I've visited the Revolutionary Cemetery near Vientiane and here are graves of Communist elite, on which there is protective goddess Apsara on one side and on the other is sickle and hammer. I have not seen such a mix anywhere else.
At the same time, they have for us a bit incomprehensible style of building ornamental parks dedicated to these symbols. The village on the Bolavean Plateau, which has around 1,000 inhabitants and is set in the middle of greenery, has one park with statues of revolutionaries, and two more are being built on its edges. I think that there is not a city which have much man-made greenery per capita. Either the Laotian are megalomaniacs, or the visionaries, the decision is left to up you.
In Laos, LPG stations vanished. We knew that it will happen eventually. Our toucan had to switch to the classic cooking gas in bottles. Prices in Laos have surprised us quite a bit. From common 50 cents / kg, the price raised to 1,75 USD / kg, which is high enough. In order not run out of fuel, we have to carry two bottles.

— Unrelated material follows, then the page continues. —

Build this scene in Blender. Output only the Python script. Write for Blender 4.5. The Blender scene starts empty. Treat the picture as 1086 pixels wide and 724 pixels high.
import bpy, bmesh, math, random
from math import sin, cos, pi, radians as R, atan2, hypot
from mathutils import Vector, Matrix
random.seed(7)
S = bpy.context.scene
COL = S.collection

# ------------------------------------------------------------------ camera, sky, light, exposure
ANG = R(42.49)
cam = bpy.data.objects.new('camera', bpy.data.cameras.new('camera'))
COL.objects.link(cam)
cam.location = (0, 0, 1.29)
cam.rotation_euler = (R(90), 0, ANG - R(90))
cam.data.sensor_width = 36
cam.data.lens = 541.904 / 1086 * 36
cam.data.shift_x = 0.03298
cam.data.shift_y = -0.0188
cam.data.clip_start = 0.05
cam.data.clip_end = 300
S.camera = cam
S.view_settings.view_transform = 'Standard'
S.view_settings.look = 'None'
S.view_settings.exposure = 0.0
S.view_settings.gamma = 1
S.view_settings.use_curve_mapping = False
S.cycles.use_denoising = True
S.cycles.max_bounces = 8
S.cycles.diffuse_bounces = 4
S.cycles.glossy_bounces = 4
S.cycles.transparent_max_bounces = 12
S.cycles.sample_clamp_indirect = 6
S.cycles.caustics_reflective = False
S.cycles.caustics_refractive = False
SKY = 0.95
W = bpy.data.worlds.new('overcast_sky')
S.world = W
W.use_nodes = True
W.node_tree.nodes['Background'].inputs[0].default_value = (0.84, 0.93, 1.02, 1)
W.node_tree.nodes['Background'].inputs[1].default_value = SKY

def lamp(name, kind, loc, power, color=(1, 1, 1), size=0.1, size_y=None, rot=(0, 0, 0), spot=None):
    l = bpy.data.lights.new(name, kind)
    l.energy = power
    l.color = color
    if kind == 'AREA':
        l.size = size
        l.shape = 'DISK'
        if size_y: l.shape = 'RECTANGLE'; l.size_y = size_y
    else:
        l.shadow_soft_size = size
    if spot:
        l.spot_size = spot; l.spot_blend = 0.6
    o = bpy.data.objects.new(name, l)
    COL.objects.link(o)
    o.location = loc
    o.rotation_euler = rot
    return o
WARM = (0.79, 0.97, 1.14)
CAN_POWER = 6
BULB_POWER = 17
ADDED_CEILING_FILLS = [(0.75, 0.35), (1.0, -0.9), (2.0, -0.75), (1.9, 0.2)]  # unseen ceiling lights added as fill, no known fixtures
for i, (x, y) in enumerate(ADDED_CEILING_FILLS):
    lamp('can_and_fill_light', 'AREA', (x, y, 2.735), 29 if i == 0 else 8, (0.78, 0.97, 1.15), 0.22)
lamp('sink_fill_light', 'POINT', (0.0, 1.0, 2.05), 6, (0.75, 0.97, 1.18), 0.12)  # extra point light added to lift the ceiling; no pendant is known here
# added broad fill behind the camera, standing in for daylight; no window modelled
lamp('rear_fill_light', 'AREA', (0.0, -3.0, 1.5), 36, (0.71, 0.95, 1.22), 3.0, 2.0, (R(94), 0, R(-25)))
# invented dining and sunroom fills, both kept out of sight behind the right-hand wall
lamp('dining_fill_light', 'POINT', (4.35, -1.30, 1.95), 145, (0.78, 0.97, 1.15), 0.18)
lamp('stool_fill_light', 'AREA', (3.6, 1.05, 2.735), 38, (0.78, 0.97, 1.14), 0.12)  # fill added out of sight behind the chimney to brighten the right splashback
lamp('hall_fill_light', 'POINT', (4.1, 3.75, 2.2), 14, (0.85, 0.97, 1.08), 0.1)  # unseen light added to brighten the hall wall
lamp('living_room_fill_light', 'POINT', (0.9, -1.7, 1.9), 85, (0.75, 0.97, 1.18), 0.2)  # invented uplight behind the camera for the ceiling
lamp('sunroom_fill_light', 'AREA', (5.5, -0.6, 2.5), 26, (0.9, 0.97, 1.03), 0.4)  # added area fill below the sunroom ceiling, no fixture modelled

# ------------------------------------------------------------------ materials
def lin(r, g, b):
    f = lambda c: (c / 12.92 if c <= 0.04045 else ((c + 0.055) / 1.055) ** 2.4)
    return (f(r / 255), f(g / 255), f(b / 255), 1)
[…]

So when we finally found our first LPG station in Thakhek, we immediately got our tank full to the max. We didn't know yet that there is still more to fill. The guys are enterprising and because the filling hose has the same nozzle as the gas bomb, they offer us its refuel. The price is one third lower and so we agree avidly. There is still around 5 kg of gas remaining in one bottle. It's normal capacity is 15 kg. The guy keys something in on the pump and is already filling the bottle. Before you say "propane-butane" another 22 kg of gas is already in our bottle. It is crammed with 27 kgs and it looks like it is rounding. The guy runs over to the second bottle, which is empty too. No way!! We are leaving and behind first corner we pour the gas from the melon-shaped bottle into the empty one. As the pressure in the bottle decreases, our clamped butt cheeks are also getting relaxed. Next time we'd rather look carefully over the the filling, otherwise in the end we'll have the cheeks made of iron.
One part of Laos boasts beautiful limestone hills full of karst caves. Of course that we can not miss this. We're heading to the Buddha Cave. Several years ago a bats hunter climbed up there and discovered hundreds of statues about 300 years old. They were probably hidden here from the raids of Thais. Around the cave there are not too many signs, and so we find a incidentally a sign to another cave nearby. We have time and so it's not a problem. If it wasn't for a bunch of locals we would never find it, which wold be a pity. The cave with lake is full of stalactites and stalagmites, and there is nobody here at all. Something like that would have it's own admission and hundreds of visitors in our home. We go on along the path and it leads us to the rock wall where it ends. Suddenly, we notice the slightly worn stones, and they lead us into a cave that leads to the other side of the cliff. When we finally get to the Buddha cave, we will do not find suddenly it so interesting. Concrete stairs lead to it, and there are several locals overseeing the abiding of rules.